Data extract:
☆ ☆ ☆ ☆ ☆

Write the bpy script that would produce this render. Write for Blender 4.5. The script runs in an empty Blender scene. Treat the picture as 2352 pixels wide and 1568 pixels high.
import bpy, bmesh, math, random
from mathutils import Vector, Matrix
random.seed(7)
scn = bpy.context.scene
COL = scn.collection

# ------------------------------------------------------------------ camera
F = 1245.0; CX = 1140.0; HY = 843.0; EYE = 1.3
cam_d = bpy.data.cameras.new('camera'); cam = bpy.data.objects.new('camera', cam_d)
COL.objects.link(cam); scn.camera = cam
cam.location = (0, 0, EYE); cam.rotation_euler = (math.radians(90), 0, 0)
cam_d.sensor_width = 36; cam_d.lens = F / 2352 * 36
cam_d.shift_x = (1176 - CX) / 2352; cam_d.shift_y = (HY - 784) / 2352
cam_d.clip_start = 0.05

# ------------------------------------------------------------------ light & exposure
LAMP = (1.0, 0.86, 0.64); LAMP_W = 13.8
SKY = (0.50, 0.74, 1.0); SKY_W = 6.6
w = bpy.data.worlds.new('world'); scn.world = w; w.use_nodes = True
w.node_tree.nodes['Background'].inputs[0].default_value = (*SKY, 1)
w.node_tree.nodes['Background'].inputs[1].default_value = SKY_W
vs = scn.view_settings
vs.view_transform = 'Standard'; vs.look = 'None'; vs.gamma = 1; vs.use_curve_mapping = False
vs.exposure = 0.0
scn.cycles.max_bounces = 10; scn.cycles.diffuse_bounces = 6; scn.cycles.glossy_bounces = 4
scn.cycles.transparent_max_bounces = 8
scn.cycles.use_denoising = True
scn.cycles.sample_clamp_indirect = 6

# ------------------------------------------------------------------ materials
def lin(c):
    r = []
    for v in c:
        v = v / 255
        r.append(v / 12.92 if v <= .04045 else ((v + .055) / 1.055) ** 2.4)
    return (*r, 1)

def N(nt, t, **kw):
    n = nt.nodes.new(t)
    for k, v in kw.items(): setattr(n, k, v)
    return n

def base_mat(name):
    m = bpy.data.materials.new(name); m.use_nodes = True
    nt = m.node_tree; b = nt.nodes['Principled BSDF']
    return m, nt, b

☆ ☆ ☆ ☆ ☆

Aim of the exercise:
Pick out all lines from the data above in which the word "scene" appears.

Worked answer:
Write the bpy script that would produce this render. Write for Blender 4.5. The script runs in an empty Blender scene. Treat the picture as 2352 pixels wide and 1568 pixels high.
scn = bpy.context.scene